Now, evaluate each integral:

• $$\int x^2 dm$$ is the moment of inertia about the $$y$$-axis, $$I_y = \frac{m a^2}{12}$$.
• $$\int y^2 dm$$ is the moment of inertia about the $$x$$-axis, $$I_x = \frac{m a^2}{12}$$.
• $$\int xy dm$$ is the product of inertia $$I_{xy}$$. Due to the symmetry of the square about both axes, for every point $$(x, y)$$, there are symmetric points $$(x, -y)$$, $$(-x, y)$$, and $$(-x, -y)$$, making the integral of $$xy$$ over the entire mass zero.

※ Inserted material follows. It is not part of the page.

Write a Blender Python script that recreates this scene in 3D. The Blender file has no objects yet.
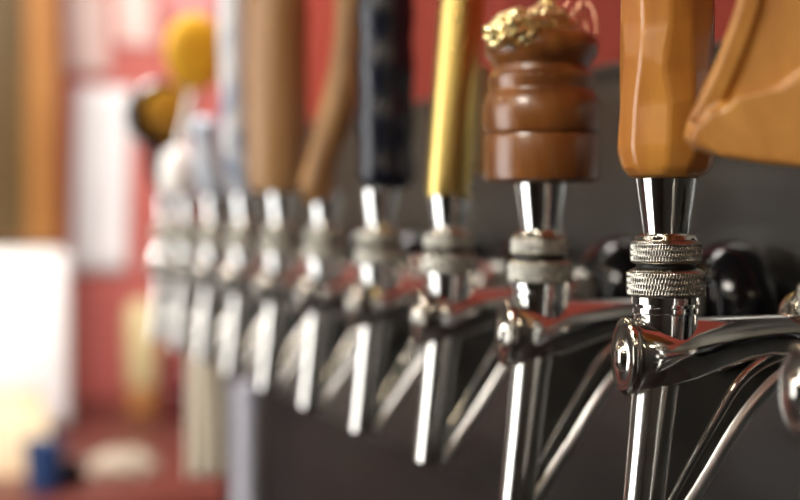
import bpy, bmesh, math, random
from mathutils import Vector, Matrix, noise
random.seed(7)
S = bpy.context.scene
COL = S.collection

# ---------------------------------------------------------------- camera
HZ = 1.40                                   # camera height
FPX = 1400.0                                # focal length in pixels of an 800 px wide frame
YAW = math.atan(530 / FPX); PIT = -math.atan(40 / FPX)
CAM = Vector((0, 0, HZ))
fw = Vector((math.sin(YAW) * math.cos(PIT), math.cos(YAW) * math.cos(PIT), math.sin(PIT)))
rt = Vector((math.cos(YAW), -math.sin(YAW), 0)); up = rt.cross(fw)
cd = bpy.data.cameras.new('camera'); cam = bpy.data.objects.new('camera', cd); COL.objects.link(cam)
M = Matrix((rt, up, -fw)).transposed().to_4x4(); M.translation = CAM
cam.matrix_world = M
cd.sensor_width = 36; cd.lens = FPX / 800 * 36; cd.clip_start = 0.01
cd.dof.use_dof = True; cd.dof.focus_distance = 0.487; cd.dof.aperture_fstop = 4.7
S.camera = cam

# ---------------------------------------------------------------- light and exposure
w = bpy.data.worlds.new('world'); S.world = w; w.use_nodes = True
w.node_tree.nodes['Background'].inputs[0].default_value = (.75, .85, 1, 1)
w.node_tree.nodes['Background'].inputs[1].default_value = 0.6
S.view_settings.view_transform = 'Standard'; S.view_settings.look = 'None'
S.view_settings.exposure = 0.0; S.view_settings.gamma = 1.0; S.view_settings.use_curve_mapping = False


def area(name, loc, aim, sx, sy, power, col):
    l = bpy.data.lights.new(name, 'AREA'); l.shape = 'RECTANGLE'; l.size = sx; l.size_y = sy
    l.energy = power; l.color = col
    o = bpy.data.objects.new(name, l); COL.objects.link(o); o.location = loc
    o.rotation_euler = (Vector(aim) - Vector(loc)).to_track_quat('-Z', 'Y').to_euler()
    return o


area('window_daylight', (-2.28, 1.35, 1.35), (0, 1.35, 1.35), 1.7, 1.9, 56, (1, .98, .95))
area('end_wall_fill', (-.05, 1.35, 2.62), (.30, 3.0, 1.3), .7, .4, 88, (1, .95, .90))  # unseen fill, added to brighten the end wall and the things there
area('bar_fill', (-1.5, -.25, 2.6), (.25, .6, 1.45), .7, .4, 38, (1, .93, .84))  # unseen fill, added to light the camera side of the handles

# ---------------------------------------------------------------- helpers


def ray(px, py):
    return fw + rt * ((px - 400) / FPX) + up * ((250 - py) / FPX)


def atY(px, py, Y):                         # the point seen at a pixel on the plane y = Y
    d = ray(px, py); return CAM + d * (Y / d.y)


def atX(px, py, X):
    d = ray(px, py); return CAM + d * (X / d.x)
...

Thus, $$I_{xy} = 0$$.

Substituting these values:

$$ I_d = \frac{1}{2} \left[ \frac{m a^2}{12} - 2 \cdot 0 + \frac{m a^2}{12} \right] = \frac{1}{2} \left[ \frac{m a^2}{12} + \frac{m a^2}{12} \right] = \frac{1}{2} \left[ \frac{2m a^2}{12} \right] = \frac{1}{2} \cdot \frac{m a^2}{6} = \frac{m a^2}{12} $$

Therefore, the moment of inertia about the diagonal is $$ I = \frac{m a^2}{12} $$.

Comparing with the options:

• A. $$ I = \frac{m a^2}{24} $$
• B. $$ \frac{m a^2}{24} < I < \frac{m a^2}{12} $$
• C. $$ I > \frac{m a^2}{12} $$
• D. $$ I = \frac{m a^2}{12} $$

Hence, the correct answer is Option D.